Cyrus Vance a déjà connu un gros échec qui est intervenu quelques jours avant le début de l’affaire DSK. Des officiers de police New-Yorkais, en service, étaient accusés d’avoir violé une femme saoule après l’avoir aidé à regagner son appartement. Les policiers s’en sont sortis indemnes.

Mais Cyrus Vance n’a pas connu que des échecs. A la même période, au mois de juin, le bureau du procureur a réussi à mettre à jour un gros réseau de pédopornographie. Sur cette affaire, Il a obtenu la condamnation de vingt-cinq adultes pour des crimes allant de la détention d’images pédophiles à l’agression sexuel sur enfants.


Le poste de procureur de New-York est-il un tremplin pour briguer des fonctions politiques plus importantes ?

Il est certain que le poste de procureur peut être un tremplin considérable au niveau politique et médiatique. C’est un des postes clés pour accéder au poste de gouverneur ou à la mairie de New-York.

Le plus connu à avoir fait ce chemin, c’est assurément Rudy Giuliani. Il a commencé au bureau du procureur pour finir maire de New-York, vingt ans après. D’autres figures du monde politique américain comme Mario Cuomo ou Eliot Spitzer ont eu un parcours similaire.

Cyrus Vance n’en est pas encore là. Je ne pense pas que l’affaire DSK lui coûtera sa réélection mais elle ne lui apportera certainement pas ce ballon d’oxygène politique qu’il espérait. Pour le moment, il risque de faire profil bas, d’essayer d’abord de se sortir de ce pétrin, ensuite il devrait déjà se faire réélire au poste de procureur. Ses ambitions politiques, s’il en a, sont loin d’être assurées.


Où se place Cyrus Vance sur l’échiquier politique américain ? Quelles sont les réactions des médias libéraux et conservateurs à son sujet ?

Cyrus Vance est plutôt démocrate. Il a commencé par remporter la primaire démocrate puis a remporté l’élection générale au poste de procureur. Pour bien comprendre, il est important de savoir que l’élection générale n’était pas partisane. Fort du soutien de son mentor, Robert M. Morgenthau, il n’a pas eu à combattre de candidat républicain.

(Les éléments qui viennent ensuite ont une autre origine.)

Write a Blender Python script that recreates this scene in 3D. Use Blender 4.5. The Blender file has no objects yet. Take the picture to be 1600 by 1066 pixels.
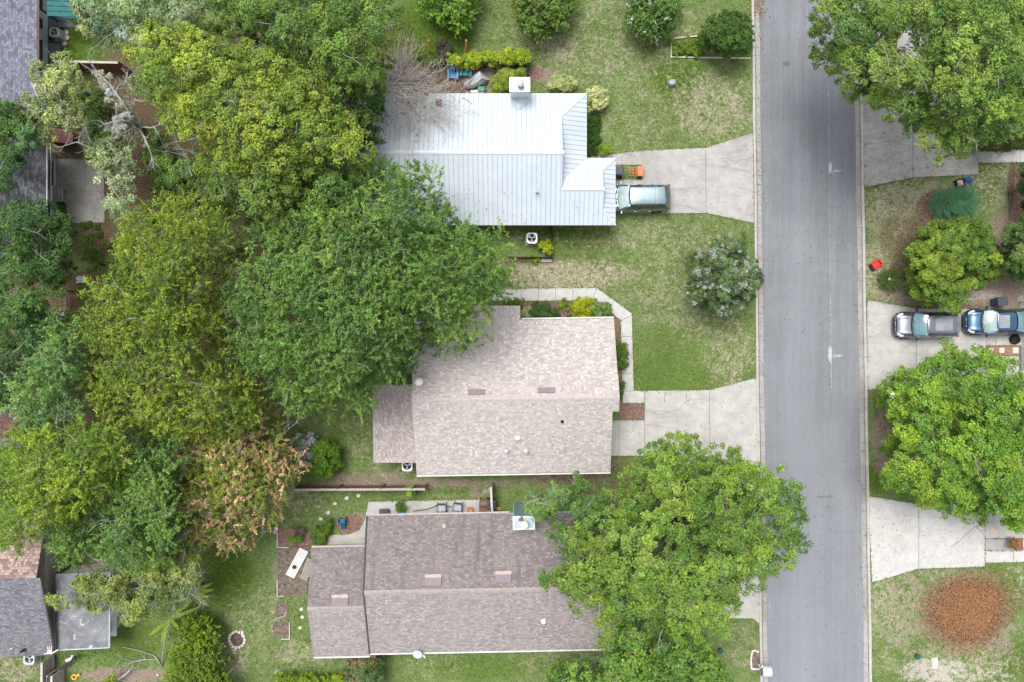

Les médias de droite comme de gauche l’ont tous accusé de préférer les puissants au détriment des minorités, qui plus est féminines. Cependant, les médias de gauche sont particulièrement inquiets. La justice américaine étant basée sur une culture du précèdent (jurisprudence), la décision de ne pas poursuivre les charges contre Dominique Strauss-Kahn peut fragiliser la parole des femmes qui, dans le futur, peuvent se dire victimes de viol.